Music (Madonna Album) - Critical Reception

Critical Reception

Professional ratings
Aggregate scores
Source Rating
Metacritic (80/100)
Review scores
Source Rating
Allmusic
Entertainment.ie
Entertainment Weekly (A)
Robert Christgau (A)
Rolling Stone
Slant Magazine
Vibe
Yahoo! Music
NME
Spin (positive)

Music garnered universal acclaim from music critics, holding a score of 80/100 on Metacritic based on 16 professional reviews. Stephen Thomas Erlewine of Allmusic praised the album's layered music, giving it four out of five stars, and described Madonna's collaboration with Mirwais as the reason why the album "comes alive with spark and style". Slant Magazine praised songs such as "Music," but criticised Madonna's collaborations with William Orbit, who had worked with her on Ray of Light, calling them repetitive and uninteresting despite being catchy. Dimitri Ehrlich from Vibe described the album as "a masterpiece of brilliantly arranged keyboards, futuristic drums, and electronica dressings. With folky acoustic guitars and a vaguely spiritual bent to her lyrics (like those on Ray of Light), it's a weird and fresh-sounding album." Andrew Lynch of Entertainment.ie, who gave the album three out of five stars, claimed that it contains "brilliant futuristic dance music", yet, claimed that the lyrics were "trite". Robert Christgau gave the album an A rating, describing the tracks as "good, all chintzy". Jim Farber of Entertainment Weekly gave the album a A rating, writing that "her most patchwork record since the Sean Penn years... In the way it tiptoes around sundry moods and beats, Music is frustratingly inconsistent, as if Madonna herself weren't sure where to venture next.

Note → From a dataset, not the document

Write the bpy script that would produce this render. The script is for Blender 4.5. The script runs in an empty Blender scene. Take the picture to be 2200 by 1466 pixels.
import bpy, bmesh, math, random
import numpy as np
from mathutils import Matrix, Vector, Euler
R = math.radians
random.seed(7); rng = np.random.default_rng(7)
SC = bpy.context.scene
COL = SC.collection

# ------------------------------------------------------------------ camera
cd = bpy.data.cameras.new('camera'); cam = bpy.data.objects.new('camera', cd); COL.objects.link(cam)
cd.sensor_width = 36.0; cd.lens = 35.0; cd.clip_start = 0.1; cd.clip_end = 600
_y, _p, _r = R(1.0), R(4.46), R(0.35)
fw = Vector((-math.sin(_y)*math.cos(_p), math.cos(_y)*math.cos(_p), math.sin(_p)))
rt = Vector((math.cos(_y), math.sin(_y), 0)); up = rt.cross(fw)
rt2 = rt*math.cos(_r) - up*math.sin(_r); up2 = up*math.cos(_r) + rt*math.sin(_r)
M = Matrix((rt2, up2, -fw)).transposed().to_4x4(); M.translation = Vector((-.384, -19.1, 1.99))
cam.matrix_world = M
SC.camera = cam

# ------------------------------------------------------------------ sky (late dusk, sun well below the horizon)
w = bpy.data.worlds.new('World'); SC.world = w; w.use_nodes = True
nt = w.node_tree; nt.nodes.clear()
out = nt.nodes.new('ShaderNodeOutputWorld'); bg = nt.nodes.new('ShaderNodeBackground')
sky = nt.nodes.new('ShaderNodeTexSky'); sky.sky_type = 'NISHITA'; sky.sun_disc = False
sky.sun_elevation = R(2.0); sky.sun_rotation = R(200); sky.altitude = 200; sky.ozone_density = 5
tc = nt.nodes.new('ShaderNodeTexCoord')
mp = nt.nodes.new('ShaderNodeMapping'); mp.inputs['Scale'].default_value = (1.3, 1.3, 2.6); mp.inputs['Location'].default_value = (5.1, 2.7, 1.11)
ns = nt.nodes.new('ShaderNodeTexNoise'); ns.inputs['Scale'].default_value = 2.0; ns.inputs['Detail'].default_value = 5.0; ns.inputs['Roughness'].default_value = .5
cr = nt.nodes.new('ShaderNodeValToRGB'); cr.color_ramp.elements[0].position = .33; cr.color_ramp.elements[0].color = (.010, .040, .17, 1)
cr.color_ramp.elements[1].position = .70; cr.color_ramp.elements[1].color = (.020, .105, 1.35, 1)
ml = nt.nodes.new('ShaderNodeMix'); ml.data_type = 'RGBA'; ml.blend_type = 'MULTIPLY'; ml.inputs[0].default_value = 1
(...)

At times, it feels like a collection of sounds -- clever, intriguing ones, to be sure -- that seek to compensate for ordinary melodies and Madonna's stoic delivery." David Browne from the same magazine claimed that it "doesn't close the book on Madonna, but it pulls only a few new tomes off the shelf." Spin said that the album "is a much-nedded breath of fresh VapoRub."

Rolling Stone stated that the album was a rough and improvised version of Ray of Light, but lauded that Madonna had chosen to make a more "instinctive" record than her previous endeavours. Mojo magazine said that "Music is fitful and its charms aren't all immediate, but Madonna is still doing what she does best--giving a lick of pop genius to the unlikely genre of experimental dance music." NME said that Music is "vocodered, stretched, distorted, warped, deliberately upstaged by beats so showy they belong in a strip joint - quite simply, she's almost managed to make herself disappear. That bluntly explicit title isn't just pointless irony. This record is about the music, not Madonna; about the sounds, not the image." Music earned a total of five Grammy nominations at the 43rd Grammy Awards . In 2001, the album won "Best Recording Package" and was nominated for "Best Pop Vocal Album", while the title track was nominated for "Record of the Year" and "Best Female Pop Vocal Performance". In 2002, Madonna received one more nomination for "Don't Tell Me" in the "Best Short Form Music Video" category. The album is listed at number 452 on the Rolling Stone's 500 Greatest Albums of All Time. It is Madonna's fourth album on the list, the most among female artists. Music is also featured in the book 1001 Albums You Must Hear Before You Die.